- [DIRECTIONS] Print verbatim the opening line of the material and every subsequent line through the one containing "scene.camera = cam".

3D scene scripts
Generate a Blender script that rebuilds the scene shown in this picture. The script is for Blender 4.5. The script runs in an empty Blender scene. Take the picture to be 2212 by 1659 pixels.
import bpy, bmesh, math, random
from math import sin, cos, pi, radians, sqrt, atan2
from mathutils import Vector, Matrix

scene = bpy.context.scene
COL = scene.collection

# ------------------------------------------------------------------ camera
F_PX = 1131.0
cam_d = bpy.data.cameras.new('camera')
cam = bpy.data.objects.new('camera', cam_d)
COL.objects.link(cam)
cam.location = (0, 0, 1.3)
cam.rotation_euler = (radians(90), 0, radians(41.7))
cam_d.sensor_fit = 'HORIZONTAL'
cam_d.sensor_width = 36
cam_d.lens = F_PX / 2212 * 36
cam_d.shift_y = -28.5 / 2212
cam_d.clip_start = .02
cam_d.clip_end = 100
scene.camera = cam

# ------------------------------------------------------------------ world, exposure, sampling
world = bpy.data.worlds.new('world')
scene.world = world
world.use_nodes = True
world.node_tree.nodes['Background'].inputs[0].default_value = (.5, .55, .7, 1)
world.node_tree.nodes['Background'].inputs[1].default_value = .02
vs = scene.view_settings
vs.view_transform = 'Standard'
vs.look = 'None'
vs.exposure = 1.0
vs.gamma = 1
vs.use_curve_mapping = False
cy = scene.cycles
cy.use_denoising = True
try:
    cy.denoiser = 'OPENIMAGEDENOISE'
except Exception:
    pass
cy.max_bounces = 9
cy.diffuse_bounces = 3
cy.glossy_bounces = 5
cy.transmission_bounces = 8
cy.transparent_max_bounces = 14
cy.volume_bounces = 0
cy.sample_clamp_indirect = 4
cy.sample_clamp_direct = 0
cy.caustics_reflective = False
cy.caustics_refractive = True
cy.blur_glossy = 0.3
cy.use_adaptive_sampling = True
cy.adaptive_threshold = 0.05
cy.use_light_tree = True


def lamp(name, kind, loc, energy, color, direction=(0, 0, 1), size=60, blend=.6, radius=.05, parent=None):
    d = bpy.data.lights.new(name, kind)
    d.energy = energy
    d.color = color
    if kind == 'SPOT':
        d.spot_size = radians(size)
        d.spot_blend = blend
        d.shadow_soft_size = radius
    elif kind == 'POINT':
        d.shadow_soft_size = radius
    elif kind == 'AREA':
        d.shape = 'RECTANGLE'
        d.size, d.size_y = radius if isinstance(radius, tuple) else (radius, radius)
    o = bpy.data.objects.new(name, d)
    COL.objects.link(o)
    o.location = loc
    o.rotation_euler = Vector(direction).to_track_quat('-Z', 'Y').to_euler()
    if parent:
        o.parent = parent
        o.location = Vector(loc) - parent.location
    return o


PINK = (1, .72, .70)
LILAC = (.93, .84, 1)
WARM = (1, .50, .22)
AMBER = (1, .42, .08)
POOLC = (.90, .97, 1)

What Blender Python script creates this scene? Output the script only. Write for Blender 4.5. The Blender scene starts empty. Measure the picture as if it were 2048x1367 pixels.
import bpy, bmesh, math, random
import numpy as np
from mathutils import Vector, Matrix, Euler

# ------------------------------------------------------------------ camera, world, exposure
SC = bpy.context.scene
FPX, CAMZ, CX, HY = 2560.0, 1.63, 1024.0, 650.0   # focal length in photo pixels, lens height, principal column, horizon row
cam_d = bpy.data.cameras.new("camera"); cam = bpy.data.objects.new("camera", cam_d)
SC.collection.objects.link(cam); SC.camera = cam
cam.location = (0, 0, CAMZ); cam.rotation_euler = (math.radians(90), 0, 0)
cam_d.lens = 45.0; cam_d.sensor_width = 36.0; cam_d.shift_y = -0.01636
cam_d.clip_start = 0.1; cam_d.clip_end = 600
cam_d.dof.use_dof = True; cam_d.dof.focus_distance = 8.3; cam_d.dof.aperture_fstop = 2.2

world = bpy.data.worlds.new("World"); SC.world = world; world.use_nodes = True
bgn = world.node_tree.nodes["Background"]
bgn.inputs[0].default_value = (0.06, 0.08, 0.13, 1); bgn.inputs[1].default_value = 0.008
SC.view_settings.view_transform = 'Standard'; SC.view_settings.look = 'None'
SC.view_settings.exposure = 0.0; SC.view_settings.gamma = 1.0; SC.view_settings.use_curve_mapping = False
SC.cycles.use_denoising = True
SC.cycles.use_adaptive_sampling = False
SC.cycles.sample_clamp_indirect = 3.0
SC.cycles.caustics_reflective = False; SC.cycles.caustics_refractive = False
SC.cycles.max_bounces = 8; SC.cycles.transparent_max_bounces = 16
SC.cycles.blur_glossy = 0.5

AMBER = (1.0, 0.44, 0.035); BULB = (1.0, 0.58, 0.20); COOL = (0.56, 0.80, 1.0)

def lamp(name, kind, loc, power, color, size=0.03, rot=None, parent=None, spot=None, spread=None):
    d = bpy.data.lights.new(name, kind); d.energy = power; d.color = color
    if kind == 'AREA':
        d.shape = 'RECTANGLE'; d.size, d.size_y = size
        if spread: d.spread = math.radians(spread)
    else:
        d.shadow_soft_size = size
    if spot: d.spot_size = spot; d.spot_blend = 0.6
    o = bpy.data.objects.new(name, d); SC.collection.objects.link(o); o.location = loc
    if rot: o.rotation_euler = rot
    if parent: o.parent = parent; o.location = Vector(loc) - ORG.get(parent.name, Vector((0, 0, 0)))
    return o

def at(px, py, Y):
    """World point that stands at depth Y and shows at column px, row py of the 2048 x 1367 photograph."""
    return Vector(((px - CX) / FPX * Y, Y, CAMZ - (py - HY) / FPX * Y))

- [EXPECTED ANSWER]
Generate a Blender script that rebuilds the scene shown in this picture. The script is for Blender 4.5. The script runs in an empty Blender scene. Take the picture to be 2212 by 1659 pixels.
import bpy, bmesh, math, random
from math import sin, cos, pi, radians, sqrt, atan2
from mathutils import Vector, Matrix

scene = bpy.context.scene
COL = scene.collection

# ------------------------------------------------------------------ camera
F_PX = 1131.0
cam_d = bpy.data.cameras.new('camera')
cam = bpy.data.objects.new('camera', cam_d)
COL.objects.link(cam)
cam.location = (0, 0, 1.3)
cam.rotation_euler = (radians(90), 0, radians(41.7))
cam_d.sensor_fit = 'HORIZONTAL'
cam_d.sensor_width = 36
cam_d.lens = F_PX / 2212 * 36
cam_d.shift_y = -28.5 / 2212
cam_d.clip_start = .02
cam_d.clip_end = 100
scene.camera = cam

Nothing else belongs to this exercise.